The Coast Guard yesterday said it has decided to hold discussions with bidders that remain in the competitive range for designing the service’s next major cutter, a move that will delay the award of up to three preliminary and contract design contracts by at least six months.

The Coast Guard received bids in January from a number of offerors for design of the Offshore Patrol Cutter (OPC) but determined that rather than award the design contracts based on those proposals, it would establish a “competitive range comprising the most highly-rated proposals as determined by the evaluation criteria,” the service said. It added that it would conduct those discussions would give the remaining bidders “a limited opportunity to revise and improve their proposals.”

Coast Guard conceptual rendering of the OPC.

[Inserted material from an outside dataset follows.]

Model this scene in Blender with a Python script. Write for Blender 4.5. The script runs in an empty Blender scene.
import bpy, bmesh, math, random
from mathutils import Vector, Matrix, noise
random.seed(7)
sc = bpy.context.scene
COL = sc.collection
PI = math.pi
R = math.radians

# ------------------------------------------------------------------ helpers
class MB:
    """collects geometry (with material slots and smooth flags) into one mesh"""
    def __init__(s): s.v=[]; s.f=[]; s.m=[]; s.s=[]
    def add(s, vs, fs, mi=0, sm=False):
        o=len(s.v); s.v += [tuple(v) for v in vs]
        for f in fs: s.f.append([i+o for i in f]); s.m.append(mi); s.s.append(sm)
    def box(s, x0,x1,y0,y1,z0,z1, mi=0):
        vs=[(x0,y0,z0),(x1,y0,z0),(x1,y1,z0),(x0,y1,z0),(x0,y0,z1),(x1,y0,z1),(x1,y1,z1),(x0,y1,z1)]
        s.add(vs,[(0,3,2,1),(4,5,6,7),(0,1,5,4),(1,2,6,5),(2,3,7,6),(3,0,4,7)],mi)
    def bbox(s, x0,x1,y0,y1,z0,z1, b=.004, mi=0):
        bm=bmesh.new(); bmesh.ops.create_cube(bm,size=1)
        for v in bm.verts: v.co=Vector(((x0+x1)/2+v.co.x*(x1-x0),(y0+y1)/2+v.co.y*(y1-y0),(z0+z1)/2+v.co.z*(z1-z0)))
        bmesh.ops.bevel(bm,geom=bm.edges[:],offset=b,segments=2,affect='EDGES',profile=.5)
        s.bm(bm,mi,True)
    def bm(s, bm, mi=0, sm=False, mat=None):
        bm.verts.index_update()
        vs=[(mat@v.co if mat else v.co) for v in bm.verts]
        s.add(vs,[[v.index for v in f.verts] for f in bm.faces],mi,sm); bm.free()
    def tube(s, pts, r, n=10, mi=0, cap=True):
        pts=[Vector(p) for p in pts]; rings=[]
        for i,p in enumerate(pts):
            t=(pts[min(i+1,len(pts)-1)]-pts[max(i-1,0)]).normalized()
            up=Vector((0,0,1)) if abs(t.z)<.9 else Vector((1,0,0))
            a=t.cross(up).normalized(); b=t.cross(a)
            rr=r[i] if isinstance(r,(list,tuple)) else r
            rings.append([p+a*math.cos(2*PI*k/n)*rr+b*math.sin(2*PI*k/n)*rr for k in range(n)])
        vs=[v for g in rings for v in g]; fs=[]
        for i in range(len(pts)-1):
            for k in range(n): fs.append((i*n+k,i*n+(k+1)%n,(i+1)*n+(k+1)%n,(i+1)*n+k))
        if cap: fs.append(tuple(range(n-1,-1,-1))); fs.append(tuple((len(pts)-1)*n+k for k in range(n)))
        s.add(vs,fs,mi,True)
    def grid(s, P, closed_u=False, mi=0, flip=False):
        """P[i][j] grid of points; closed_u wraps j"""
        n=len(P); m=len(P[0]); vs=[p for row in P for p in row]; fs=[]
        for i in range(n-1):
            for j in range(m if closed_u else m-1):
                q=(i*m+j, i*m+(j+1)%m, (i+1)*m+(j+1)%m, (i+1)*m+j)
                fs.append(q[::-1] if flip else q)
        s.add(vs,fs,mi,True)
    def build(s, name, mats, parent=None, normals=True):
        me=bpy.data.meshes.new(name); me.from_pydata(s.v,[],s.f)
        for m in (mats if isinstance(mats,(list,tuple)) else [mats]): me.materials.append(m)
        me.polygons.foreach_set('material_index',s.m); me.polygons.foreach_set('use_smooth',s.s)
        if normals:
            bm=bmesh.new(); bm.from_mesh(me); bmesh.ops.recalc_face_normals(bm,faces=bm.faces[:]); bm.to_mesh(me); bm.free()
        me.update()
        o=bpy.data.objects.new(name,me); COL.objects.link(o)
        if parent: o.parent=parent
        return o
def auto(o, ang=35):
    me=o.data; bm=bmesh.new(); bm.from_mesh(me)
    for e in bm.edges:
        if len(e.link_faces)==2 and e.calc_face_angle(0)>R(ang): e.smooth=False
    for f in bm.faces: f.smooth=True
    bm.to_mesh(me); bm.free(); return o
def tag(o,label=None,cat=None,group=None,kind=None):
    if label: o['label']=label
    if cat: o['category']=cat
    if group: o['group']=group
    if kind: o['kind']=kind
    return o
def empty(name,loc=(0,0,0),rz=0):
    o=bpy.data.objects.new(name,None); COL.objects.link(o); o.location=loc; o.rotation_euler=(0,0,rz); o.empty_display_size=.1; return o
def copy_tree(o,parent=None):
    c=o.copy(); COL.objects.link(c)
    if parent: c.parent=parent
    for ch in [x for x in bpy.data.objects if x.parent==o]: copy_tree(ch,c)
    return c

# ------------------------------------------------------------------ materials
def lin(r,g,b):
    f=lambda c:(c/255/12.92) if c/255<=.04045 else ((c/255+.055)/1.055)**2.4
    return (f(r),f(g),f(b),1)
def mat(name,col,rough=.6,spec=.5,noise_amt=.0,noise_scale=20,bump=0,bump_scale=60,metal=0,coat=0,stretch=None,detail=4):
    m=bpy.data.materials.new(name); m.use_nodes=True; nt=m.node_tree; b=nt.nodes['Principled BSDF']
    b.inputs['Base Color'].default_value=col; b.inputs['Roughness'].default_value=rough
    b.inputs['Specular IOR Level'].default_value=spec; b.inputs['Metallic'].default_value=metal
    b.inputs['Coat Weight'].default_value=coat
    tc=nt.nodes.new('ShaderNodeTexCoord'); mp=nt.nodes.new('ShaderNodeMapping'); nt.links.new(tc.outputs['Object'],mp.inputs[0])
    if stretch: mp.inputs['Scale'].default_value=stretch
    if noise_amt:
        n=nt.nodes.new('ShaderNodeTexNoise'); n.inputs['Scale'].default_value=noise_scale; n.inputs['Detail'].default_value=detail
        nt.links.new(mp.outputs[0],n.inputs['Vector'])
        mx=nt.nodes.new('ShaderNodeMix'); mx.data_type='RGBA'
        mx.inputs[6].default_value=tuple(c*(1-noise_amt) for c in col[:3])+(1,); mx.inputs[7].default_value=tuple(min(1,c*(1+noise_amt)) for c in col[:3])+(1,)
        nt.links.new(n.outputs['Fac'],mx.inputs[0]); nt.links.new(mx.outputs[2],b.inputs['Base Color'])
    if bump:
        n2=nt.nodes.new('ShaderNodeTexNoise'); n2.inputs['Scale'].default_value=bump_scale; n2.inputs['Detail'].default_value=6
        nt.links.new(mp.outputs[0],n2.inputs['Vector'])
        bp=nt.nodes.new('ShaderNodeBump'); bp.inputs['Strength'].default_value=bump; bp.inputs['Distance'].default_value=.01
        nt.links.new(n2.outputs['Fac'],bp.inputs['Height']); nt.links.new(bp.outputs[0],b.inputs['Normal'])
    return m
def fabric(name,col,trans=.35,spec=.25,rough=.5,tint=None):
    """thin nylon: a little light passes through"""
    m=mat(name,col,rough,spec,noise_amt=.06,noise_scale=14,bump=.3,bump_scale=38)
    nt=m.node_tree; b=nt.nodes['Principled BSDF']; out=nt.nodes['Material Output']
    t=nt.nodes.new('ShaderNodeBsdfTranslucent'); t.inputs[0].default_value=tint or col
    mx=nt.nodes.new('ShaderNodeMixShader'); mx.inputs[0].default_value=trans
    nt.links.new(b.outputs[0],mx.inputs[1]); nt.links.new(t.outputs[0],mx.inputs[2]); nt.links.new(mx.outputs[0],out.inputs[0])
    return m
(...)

A Coast Guard spokesman declined to say how many companies the service will hold discussions with due to “source selection sensitivities.” He added that without the opportunity for companies to have these discussions, “any failure to meet a material terms of the contract (a deficiency), even if it is minor and/or easily correctable, makes a proposal ineligible for award.”

The design contracts were planned for FY ’13 but now will be made in the second quarter of FY ’14, which runs between January and March of 2014. When the Coast Guard released the Request for Proposals (RFP) for the OPC in September 2012, plans at the time called for award of the design contracts at the end of the third quarter of FY ’13.

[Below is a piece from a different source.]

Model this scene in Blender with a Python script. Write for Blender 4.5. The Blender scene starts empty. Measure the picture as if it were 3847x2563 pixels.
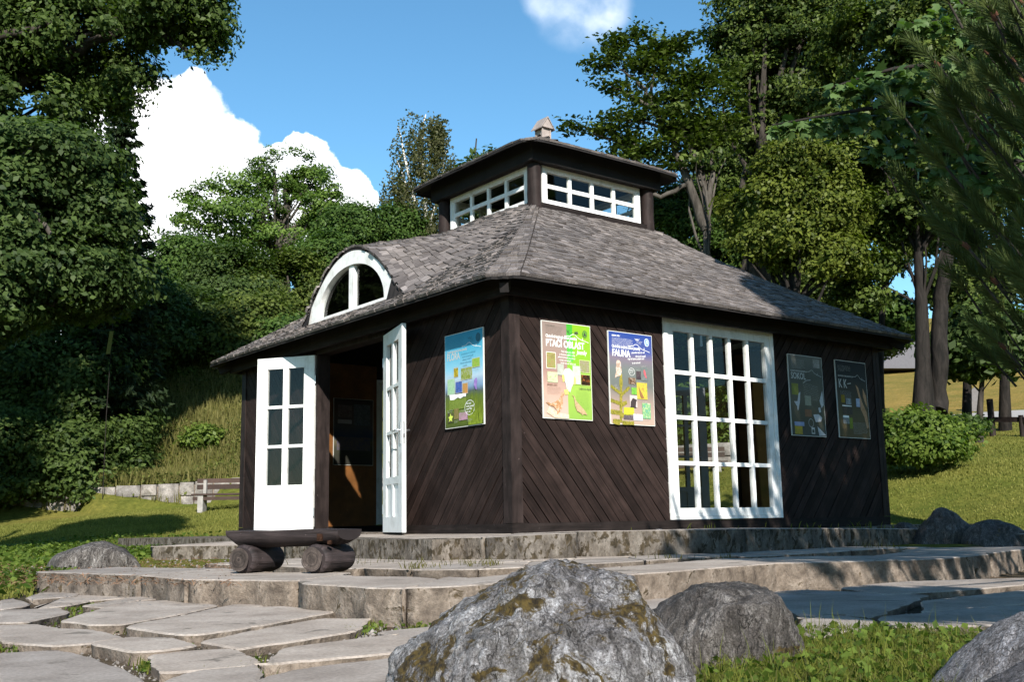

Following the design phase, the Coast Guard currently plans to award a single detailed design contract for the OPC during the second quarter of FY ’16, roughly three to six months later than planned when the RFP was issued. During the detailed design phase the winning contractor would receive a contract to begin construction of the first of 25 planned medium-endurance cutters.

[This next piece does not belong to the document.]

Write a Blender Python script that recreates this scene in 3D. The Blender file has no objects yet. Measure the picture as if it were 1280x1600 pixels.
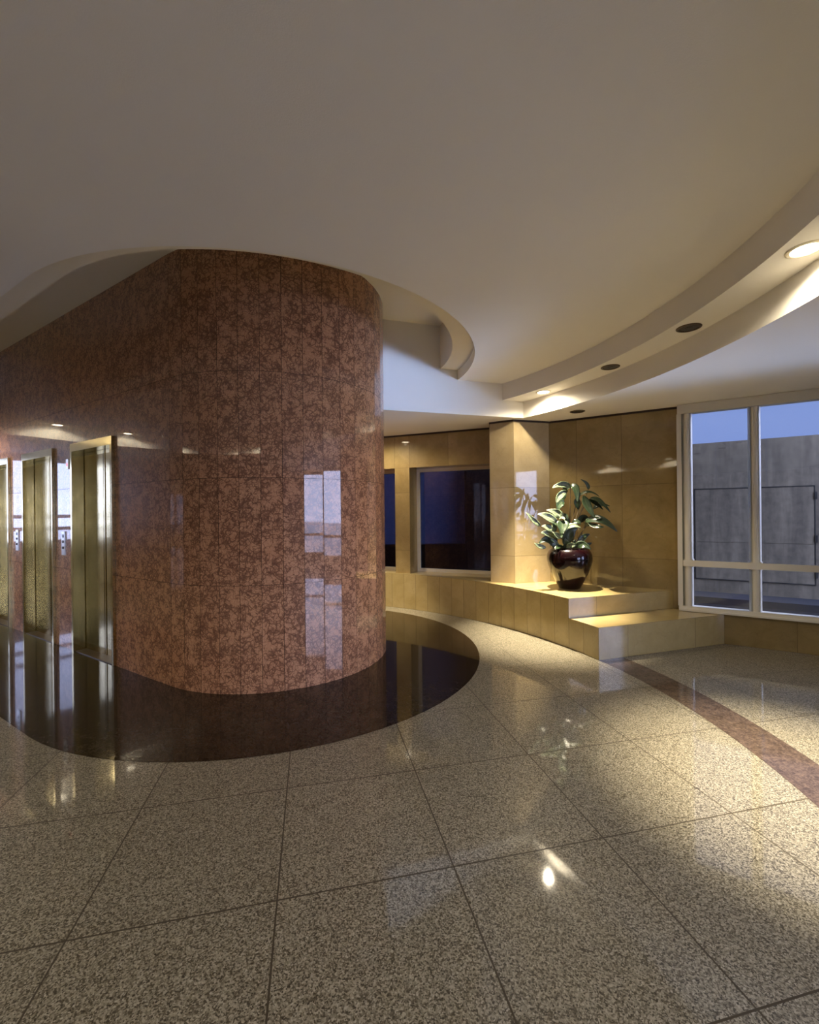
import bpy, math, random
from mathutils import Vector, Matrix, noise
from mathutils.geometry import delaunay_2d_cdt

scene = bpy.context.scene
col = scene.collection
random.seed(7)

# ------------------------------------------------------------------ camera
cam = bpy.data.cameras.new('camera')
cam_ob = bpy.data.objects.new('camera', cam)
col.objects.link(cam_ob)
cam.sensor_fit = 'HORIZONTAL'
cam.sensor_width = 36.0
cam.lens = 691.5 / 1280 * 36.0
cam.clip_start = 0.02
ROLL = 0.0104
cam_ob.matrix_world = (Matrix.Translation((0, 0, 1.5)) @ Matrix.Rotation(math.pi / 2, 4, 'X')
                       @ Matrix.Rotation(-ROLL, 4, 'Z'))
scene.camera = cam_ob

# ------------------------------------------------------------------ exposure
vs = scene.view_settings
vs.view_transform = 'Standard'
vs.look = 'None'
vs.gamma = 1.0
vs.exposure = 0.0
vs.use_curve_mapping = False

SKY_DIM = (0.26, 0.36, 0.76)      # deep blue sky over the concrete wall
SKY_BRIGHT = (7.4, 8.2, 12.8)      # bright daylight sky on the entrance side
LAMP_W = 2300.0                   # narrow downward beam
SPILL_W = 58.0                   # wide spill of the same lamp
LAMP_COL = (1.0, 0.87, 0.64)

# ------------------------------------------------------------------ plan of the place (metres)
C = Vector((-1.45, 4.85))         # centre of the rounded end of the lift core
RC = 1.18
AX = math.radians(147.5)
E_ = Vector((math.cos(AX), math.sin(AX)))          # lift core runs this way
N_ = Vector((math.cos(AX + math.pi / 2), math.sin(AX + math.pi / 2)))  # out of the lift wall
AB = math.radians(17.3)
B_ = Vector((math.cos(AB), math.sin(AB)))          # direction of bulkhead and steps
O = Vector((-2.45, 3.0))          # centre of the big floor and ceiling circle
TILE = 1.5 / 2.0927
YAW = 0.21767
Z_T, Z_MID, Z_MAIN, Z_STRIP, Z_LOW = 3.77, 3.25, 3.13, 2.92, 2.71
R_M, R_MID = 2.16, 1.93
R_S1, R_S2 = 4.53, 4.82
R_LEDGE = 4.55
Z_STEP, Z_LEDGE = 0.325, 0.54


# ------------------------------------------------------------------ world
def setup_world():
    w = bpy.data.worlds.new('World')
    scene.world = w
    w.use_nodes = True
    nt = w.node_tree
    nt.nodes.clear()
    out = nt.nodes.new('ShaderNodeOutputWorld')
    bg = nt.nodes.new('ShaderNodeBackground')
    tc = nt.nodes.new('ShaderNodeTexCoord')
    dot = nt.nodes.new('ShaderNodeVectorMath')
    dot.operation = 'DOT_PRODUCT'
    d = Vector((-0.05, -1.0, 0.0)).normalized()
    dot.inputs[1].default_value = d
    nt.links.new(tc.outputs['Generated'], dot.inputs[0])
    mr = nt.nodes.new('ShaderNodeMapRange')
    mr.interpolation_type = 'SMOOTHSTEP'
    mr.inputs['From Min'].default_value = -0.45
    mr.inputs['From Max'].default_value = 0.05
    nt.links.new(dot.outputs['Value'], mr.inputs['Value'])
    mix = nt.nodes.new('ShaderNodeMix')
    mix.data_type = 'RGBA'
    mix.inputs[6].default_value = (*SKY_DIM, 1)
    mix.inputs[7].default_value = (*SKY_BRIGHT, 1)
    nt.links.new(mr.outputs[0], mix.inputs[0])
    nt.links.new(mix.outputs[2], bg.inputs['Color'])
    nt.links.new(bg.outputs[0], out.inputs['Surface'])


setup_world()

# added blue fill lamp outside the east windows, standing in for low daylight
FILL_W = 17.0
fill = bpy.data.lights.new('daylight_fill', 'AREA')
fill.shape = 'RECTANGLE'
fill.size, fill.size_y = 2.0, 1.1
fill.energy = FILL_W
fill.color = (0.40, 0.57, 1.0)
fill.spread = math.radians(15)
fill_ob = bpy.data.objects.new('daylight_fill', fill)
col.objects.link(fill_ob)
fill_ob.location = (7.60, 1.25, 0.95)
fill_ob.rotation_euler = (Vector((7.60, 1.25, 0.95)) - Vector((0.35, 5.35, 3.02))).to_track_quat('Z', 'Y').to_euler()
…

The OPC is intended to replace the Coast Guard’s aging fleet of 210-foot and 270-foot medium endurance cutters and will include increased range and endurance, more powerful weapons, a larger flight deck, and improved C4ISR equipment. The vessel is also expected to accommodate aircraft and small boat operations in all weather.

The Coast Guard’s two other major cutter acquisitions are for the Fast Response Cutter (FRC), which is typically for search and rescue operations as well as other missions that are conducted close to shore, and the high-endurance National Security Cutter (NSC), which remains at sea for months at a time. The Coast Guard is currently procuring FRCs from Bollinger Shipyards and NSCs from Huntington Ingalls Industries [HII].